Naval Ravikant is an Entrepreneur, Startup Investor, and modern-day philosopher.
He has a gift for explaining complex ideas in pithy one-liners and tweets and here are some of his best ideas on Thinking Clearly:
“If you can’t explain it to a child, then you don’t know it.”
“If someone is using a lot of fancy words and a lot of big concepts, they probably don’t know what they’re talking about.”
“‘Clear thinker’ is a better compliment than ‘smart.’”
“The advanced concepts in a field are less proven. We use them to signal insider knowledge, but we’d be better off nailing the basics.”
“The number one thing clouding us from being able to see reality is we have preconceived notions of the way it should be.”
“One definition of a moment of suffering is ‘the moment when you see things exactly the way they are.’”
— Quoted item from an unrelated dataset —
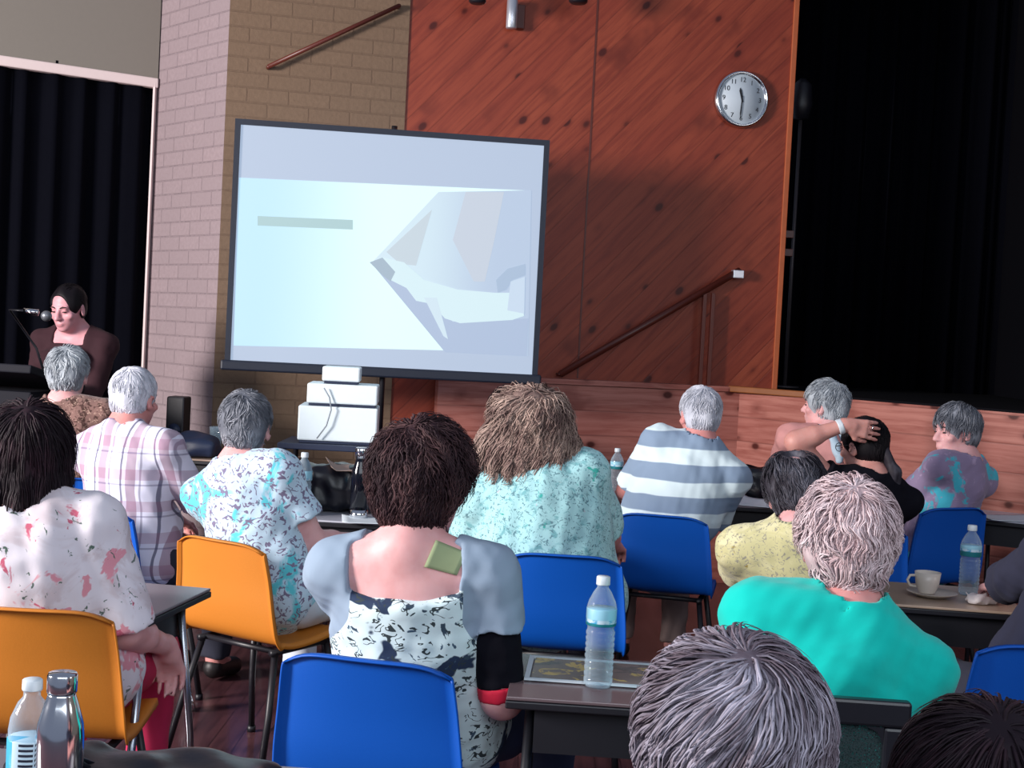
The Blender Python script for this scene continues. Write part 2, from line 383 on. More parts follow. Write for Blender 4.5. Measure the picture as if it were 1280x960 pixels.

“What you feel tells you nothing about the facts—it merely tells you something about your estimate of the facts.”
“If you don’t have a day or two every week in your calendar where you’re not always in meetings, and you’re not always busy, then you’re not going to be able to think. You’re not going to be able to have good ideas for your business. You’re not going to be able to make good judgments.”
“A contrarian isn’t one who always objects—that’s a conformist of a different sort. A contrarian reasons independently from the ground up and resists pressure to conform.”
These quotes are taken from the book “The Almanack of Naval Ravikant” by Eric Jorgenson.